«Ya es otro verano, y otras mañanas claras. Vengo a verte y mis dedos se van hasta tu tronco poderoso y sagrado», le dijo, y quedó escrito, Pablo García Baena al Ombú de Benalmádena. Yo cada mañana también lo visito en este «otro verano». Un trazo rojo cruzaba estos versos ocultando los «dedos» de Pablo, su acercamiento al tronco y el determinativo del verso de Alfonsina Storni: ‘La golondrina pasa’.

Advertí que estaba ante una nueva categoría estética de nombre «transgresión», un desgarro intencional, acto de osado desacato, falta de respeto, directo, manifiesto y embozado en la noche contra la belleza del poema de Pablo.

Él o ella, porque el trazo sobre la blanca cerámica era de carmín, trató de sacudir, turbar y conmocionar a quien ante aquel poema se detuviera. Nos quiso convencer de su asquerosa sordidez mediante la táctica de escandalizar para decirse a sí mismo: «Existo». No percibe el transgresor que está en el mismo proceso de desgaste que ha impreso en aquellos versos. Solo ha ofendido a mi vista con su escandaloso trazo, gesto ilusorio de rechazo, porque el viajero ante aquel poema se detiene, lee y reza. Ese trazo bermellón es la estética de la transgresora, muestra de su elementalidad y balbuciente locura, residuo de una noche depauperada de un sujeto animal. Su placer fue resultado de su nocturna impunidad y del prestigio que cree alcanzar con su ataque a la belleza y a la moral. La gran y roja vírgula es ese proceso degenerativo mental y cultural; puede que, incluso, fisiológico.

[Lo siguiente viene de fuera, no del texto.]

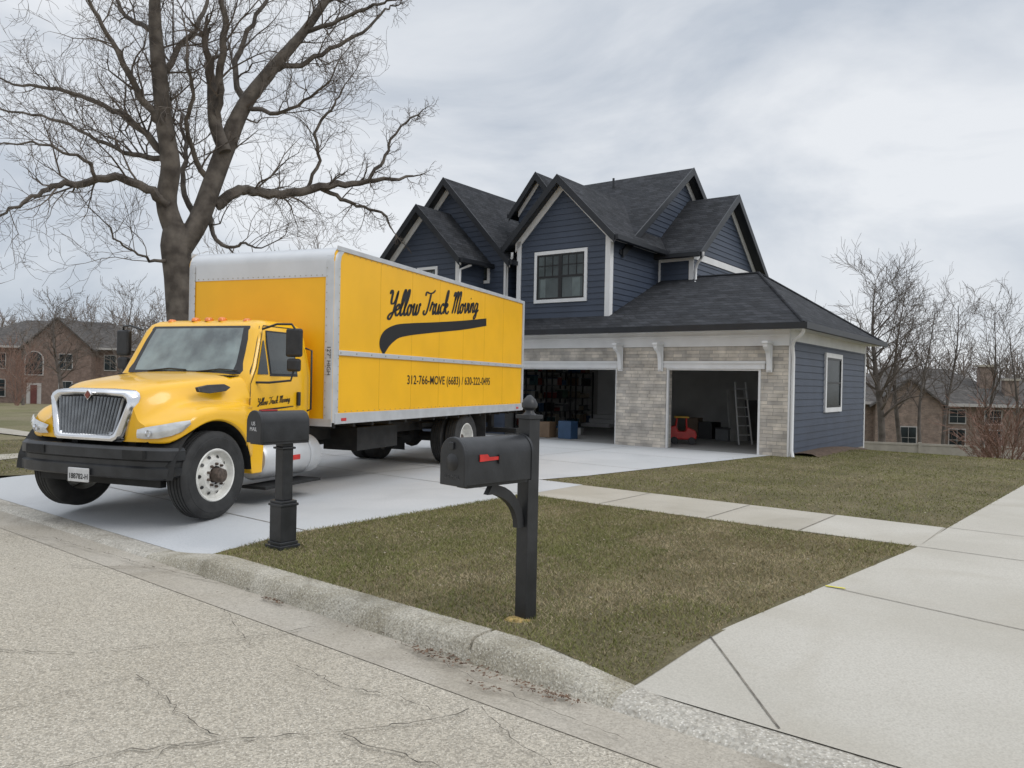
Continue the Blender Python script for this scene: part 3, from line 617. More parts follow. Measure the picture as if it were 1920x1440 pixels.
for y in (1.2,1.85):
    b=MB(); b.lathe([(.263,0),(.268,0),(.268,.05),(.263,.05)],36,Matrix.Translation((.84,y,.56))@Matrix.Rotation(R(-90),4,'X')); b.build('tank_strap',M['alupaint'],tank)
b=MB(); rows=[]
for a in lin(-.15,.1,5): rows.append([V((.84+.2645*math.cos(a),y,.56+.2645*math.sin(a))) for y in (1.42,1.62)])
b.grid(rows); b.build('tank_label',M['red'],tank)
for x in (-.62,-.22,0,.22,.62):
    b=MB(); b.lathe([(.045,-.02),(.045,.01),(.03,.03),(0,.035)],12,Matrix.Translation((x,1.13,2.315-(.02 if abs(x)>.5 else 0)))@Matrix.Diagonal((1,1.5,1,1))); b.build('marker_lamp',M['orange'],truck,smooth=50)
dw,_=script('Yellow Truck Moving',.040,.040,R(4),(.80,1.235),lambda a,c:V((hwz(c)+.006,a,c)),.12); dw.build('door_lettering',M['letter'],truck,recalc=False)
b=MB(); b.poly(*[V((hwz(z)+.006,y,z)) for y,z in ((.83,1.16),(1.5,1.21),(1.5,1.222),(.85,1.19))]); b.build('door_swoosh',M['letter'],truck)
# ================================================================= MAILBOXES
def domed(b,x0,x1,w,z0,z1,n=10):
    r=w; zc=z1-r; prof=[(-w,z0),(w,z0)]+[(w*math.cos(a),zc+r*math.sin(a)) for a in lin(0,math.pi,n)]
    return b.prism([V((x0,y,z)) for y,z in prof],(x1-x0,0,0))
dirm=V((-.70,-.714,0)); ang=math.atan2(dirm.y,dirm.x)
P1=G(985,1160); P1.z=0
mb=thing('mailbox','black mailbox with red side flag on a tall post with ball finial','mailbox',P1,ang)
b=MB(); b.box(-.052,.052,-.052,.052,-.05,1.355); post=b.build('post',M['blackp'],mb,bev=.005)
b=MB(); b.box(-.066,.066,-.066,.066,1.355,1.38); b.lathe([(.05,1.38),(.03,1.40),(.028,1.41),(.052,1.43),(.055,1.455),(.04,1.485),(.015,1.51),(0,1.515)],20); b.build('finial',M['blackp'],mb,smooth=40)
b=MB(); b.box(.05,.60,-.045,.045,.935,.96); b.build('support_arm',M['blackp'],mb)
o_=[]; i_=[]
for a in lin(0,math.pi/2,8):
    o_.append((.055+.30*(1-math.cos(a)),.63+.305*math.sin(a)));  i_.append((.115+.28*(1-math.cos(a)),.63+.245*math.sin(a)) if a<1.3 else (.115+.28*(1-math.cos(a)),.875))
b=MB(); rowsA=[]
for (xo,zo),(xi,zi) in zip(o_,i_): rowsA.append([V((xo,-.022,zo)),V((xo,.022,zo)),V((xi,.022,zi)),V((xi,-.022,zi))])
b.rings(rowsA); b.build('bracket',M['blackp'],mb,smooth=40)
b=MB(); domed(b,.08,.66,.108,.962,1.25,12); body=b.build('box_body',M['blackp'],mb,smooth=40,bev=.004)
b=MB(); domed(b,.655,.685,.114,.955,1.256,12); dr=b.build('box_door',M['blackp'],mb,smooth=40,bev=.006)
b=MB(); domed(b,.07,.09,.113,.957,1.255,12); b.build('box_rim',M['blackp'],mb,smooth=40)
b=MB(); b.box(.685,.70,-.02,.02,1.18,1.225); b.build('door_latch',M['blackp'],mb,bev=.005)
b=MB(); b.lathe([(0,.008),(.05,.006),(.055,0)],20,Matrix.Translation((.685,0,1.10))@Matrix.Rotation(R(90),4,'Y')); b.build('door_emblem',M['black'],mb,smooth=50)
lc=Matrix.Rotation(-ang,4,'Z')@(EYE-P1); sy_=1 if lc.y>0 else -1
b=MB(); yy=sy_*.112; fx=.16
b.prism([V((.40+fx,yy,1.105)),V((.24+fx,yy,1.11)),V((.24+fx,yy,1.13)),V((.32+fx,yy,1.13)),V((.335+fx,yy,1.148)),V((.40+fx,yy,1.148))],(0,sy_*.006,0)); b.build('flag',M['red'],mb)
b=MB(); b.box(.22+fx,.24+fx,min(yy,yy+sy_*.012),max(yy,yy+sy_*.012),1.085,1.14); b.build('flag_pivot',M['black'],mb)
def front_text(t,size,x,z,parent,nm,m):
    Mx=Matrix.Translation((x,0,z))@Matrix.Rotation(R(90),4,'Z')@Matrix.Rotation(R(90),4,'X'); return text_mesh(t,size,Mx,nm,m,parent,0,1,'CENTER')
M['mtext']=mat('embossed_text',(.07,.07,.072),.35)
front_text('U.S. MAIL',.035,.687,1.0,mb,'door_lettering',M['mtext'])
tag(MB().lathe([(0,.02),(.07,.018),(.10,.0)],14,Matrix.Translation(P1+V((-.05,-.04,0)))@Matrix.Diagonal((1,.7,1,1))).build('foam_footing',mat('foam',(.40,.28,.10),.9,0,.3,30,bump=1),smooth=60),'tan hardened foam around the foot of the near mailbox post','footing')
P2=G(530,1027); P2.z=0
mb2=thing('mailbox','black mailbox on a thick stepped pedestal post, beside the truck wheel','mailbox',P2,ang+.12)
b=MB()
for (w,z0_,z1_) in ((.115,-.03,.04),(.10,.04,.07),(.088,.07,.40),(.10,.40,.425),(.088,.425,.45),(.058,.45,.93),(.075,.93,.95),(.058,.95,.985)): b.box(-w,w,-w,w,z0_,z1_)
b.build('post',M['blackp'],mb2,bev=.006)
b=MB(); b.box(-.2,.3,-.10,.10,.985,1.005); b.build('platform',M['blackp'],mb2)
b=MB(); domed(b,-.2,.31,.105,1.006,1.29,12); b.build('box_body',M['blackp'],mb2,smooth=40,bev=.004)
b=MB(); domed(b,.31,.335,.112,1.0,1.297,12); b.build('box_door',M['blackp'],mb2,smooth=40,bev=.005)
front_text('US\nMAIL',.05,.339,1.16,mb2,'door_lettering',M['plate'])
b=MB(); b.box(.10,.27,-.024,.024,1.288,1.30); b.build('flag',mat('dark_red',(.38,.03,.03),.5),mb2,bev=.003)
# ================================================================= HOUSE
TH=R(36.5); hx=V((math.cos(TH),-math.sin(TH),0)); hy=V((math.sin(TH),math.cos(TH),0)); HC=G(1475,857); HC.z=0
def HL(px,py,d):
    q=onp(px,py,HC+hy*d,hy)-HC; return q.dot(hx),q.z
def HS(px,py,x):
    q=onp(px,py,HC+hx*x,hx)-HC; return q.dot(hy),q.z
house=thing('house','dark navy house with black gabled roofs and two open garage doors','house',HC,-TH)
def clip(poly,z,keep_above):
    out=[]; n=len(poly)
    for i in range(n):
        a,c=poly[i],poly[(i+1)%n]; ia=(a[1]>=z)==keep_above or a[1]==z; ic=(c[1]>=z)==keep_above or c[1]==z
        if ia: out.append(a)
        if ia!=ic:
            t=(z-a[1])/(c[1]-a[1]); out.append((a[0]+(c[0]-a[0])*t,z))
    return out
def siding(b,poly,mapf,lap=.165,off=.02):
    z0=min(p[1] for p in poly); z1=max(p[1] for p in poly); z=math.floor(z0/lap)*lap
    while z<z1:
        p=clip(poly,z,True)
        if p: p=clip(p,z+lap,False)
        if len(p)>=3:
            vs=[mapf(u,w,.004+off*(1-(w-z)/lap)) for u,w in p]; b.add(vs,[tuple(range(len(vs)))])
            lo=[q for q in p if abs(q[1]-z)<1e-6]
            if len(lo)>=2:
                u0=min(q[0] for q in lo);u1=max(q[0] for q in lo); b.poly(mapf(u0,z,.004+off),mapf(u1,z,.004+off),mapf(u1,z,.002),mapf(u0,z,.002))
        z+=lap
    b.poly(*[mapf(u,w,0) for u,w in poly])
def FR(y): return lambda u,z,o:V((u,y-o,z))
def RS(x): return lambda u,z,o:V((x+o,u,z))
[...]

Su transgresión ofendió a cosa que toda persona deja nunca de sentir sagrada como es un bello poema a una bella sombra a la orilla del mar. Ofendió a la suprema ley humana: la sacralidad de este bello poema a un árbol de la Pampa que creció rutilante a la orilla del mar. Con toda seguridad que el ‘pintarrajo’ tuvo por móvil el furor, enajenado, contra la sacralidad que nació de la violencia de la transgresora en sus propias entrañas. Quiso estrangular lo más sagrado del poema que adoraron los dedos de Pablo: el tronco majestuoso y brahmánico del Ombú. Quiso el transgresor autoliberarse mediante el escándalo y con su trazo rojizo nos dijo como un perro: «ladro, luego cabalgo». Seguro que ella o el son indigentes morales antiescolarizados. Hay en esta sociedad nocturna una demanda insaciable de ofender que pertenece a un mundo de indigencia mental.

Fue un trazo despreciado que no dice nada sino anticipar el estrépito inútil de una catástrofe, que gracias a la diligencia de la concejala de Cultura del Ayuntamiento de Benalmádena ha sido eliminado sin daño para el poema. Tanto Enrique Centella como Elena Galán y el señor Córdoba atendieron mi denuncia, la transgresión se ha volatilizado. Tres cordobeses, Enrique, Elena y yo, hemos logrado que aquella afrentosa vírgula desaparezca.